Credo sia davvero una buona domanda. Molte persone hanno votato per abbandonare l’Unione nella convinzione che il governo potesse trattare un “divorzio” che non avrebbe prodotto grandi ripercussioni economiche. Il No Deal sembra consegnare al momento uno scenario completamente opposto. Penso che questo debba portarci a fare domande molto importanti attorno al ruolo e alla chiarezza delle informazioni e sulle reali intenzioni di un leader come Johnson. Il suo approccio populista potrebbe in realtà funzionare e questa è una prospettiva molto preoccupante. Il Leave ha vinto il referendum e lui – accordo o no – potrebbe portare a compimento la volontà di quella parte di elettorato e penso che in molti sarebbero contenti nel vedere la fine di questa storia nonostante le immediate ripercussioni economiche. Questo potrebbe giocare a suo favore, un’eventualità che mi fa venire il voltastomaco. Però ho come la sensazione che sia una situazione estremamente confusa e imprevedibile causata da questi ultimi anni convulsi e da un dibattito pubblico sempre più divisivo e polarizzato. Credo che una delle conseguenze a lungo termine della campagna della Brexit, a destra come a sinistra, sia che distorsione e distrazione siano diventati uno strumento cruciale di influenza del capitale. Ne abbiamo scritto lungamente in un nostro saggio intitolato An End to Silence, con cui abbiamo cercato di analizzare qualcuno dei metodi utilizzati, specialmente a destra, in occasione della campagna referendaria che ci ha portato in questa situazione in cui la Brexit è guidata da figure disgustose, che intendono continuare a seminare odio e spargere risentimento per raccoglierne poi i frutti, quali che siano le conseguenze.

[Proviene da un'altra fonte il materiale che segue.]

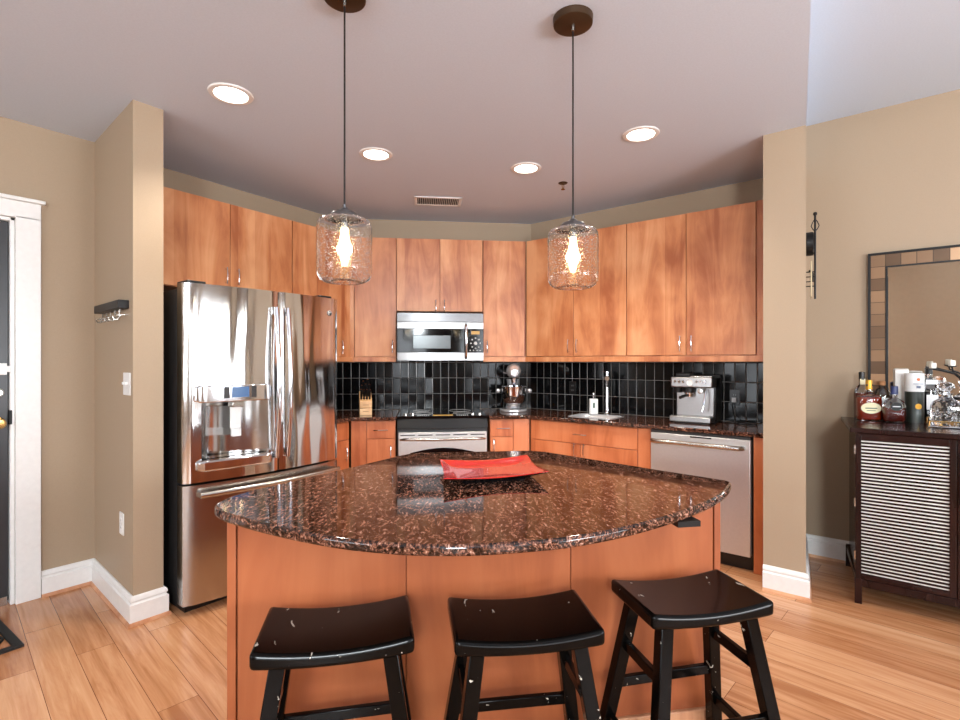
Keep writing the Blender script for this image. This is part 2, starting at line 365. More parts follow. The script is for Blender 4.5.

Nel 2015 Ed Miliband nel suo programma elettorale propose un salario minimo di 8 sterline all’ora e fu etichettato come un illuso marxista. La scorsa settimana Sajid Javid, Ministro dell’Economia del governo conservatore, ha proposto un salario minimo di 10,5 sterline all’ora. Pensi ciò sia avvenuto perché nel frattempo ci sia stato un cambiamento nell’opinione pubblica di cosa sia considerato ora “radicale” nel Regno Unito?
Credo che sia una mossa populista per cercare di conquistare consenso in vista di una prossima elezione. Una reale radicalità sarebbe stata quella di portare avanti tempo fa una politica d’emergenza che prevenisse la morte di 130.000 persone per mano dell’austerità dei governi conservatori. Spostare di poco il salario minimo è uno schiaffo in faccia per noi che siamo sfruttati e manipolati dal neoliberismo ogni singolo minuto delle nostre vite. Alternative radicali sono l’unica speranza di salvezza per la nostra società. La rinazionalizzazione delle ferrovie, di parti del sistema bancario e di altre istituzioni al momento sotto il controllo di ristrette cerchie finanziarie sarebbero un obiettivo concreto all’interno di un progetto socialista non confinato nei limiti del controllo capitalista. Nelle mani delle giuste persone, questi obiettivi hanno la possibilità di trasformare la vita di milioni di persone intrappolate nella povertà e spingerci vero una società più equa, in cui il potere venga restituito a chi di noi contribuisce a creare un’immensa ricchezza che ora viene raccolta e sfruttata solo da una cerchia molto ristretta di persone. Questo però dando per scontato che il pianeta sopravviva. Stiamo infatti raggiungendo un punto in cui sta diventando sempre più ovvio che l’attuale modello capitalista sia del tutto incompatibile con la sopravvivenza stessa della vita sulla terra.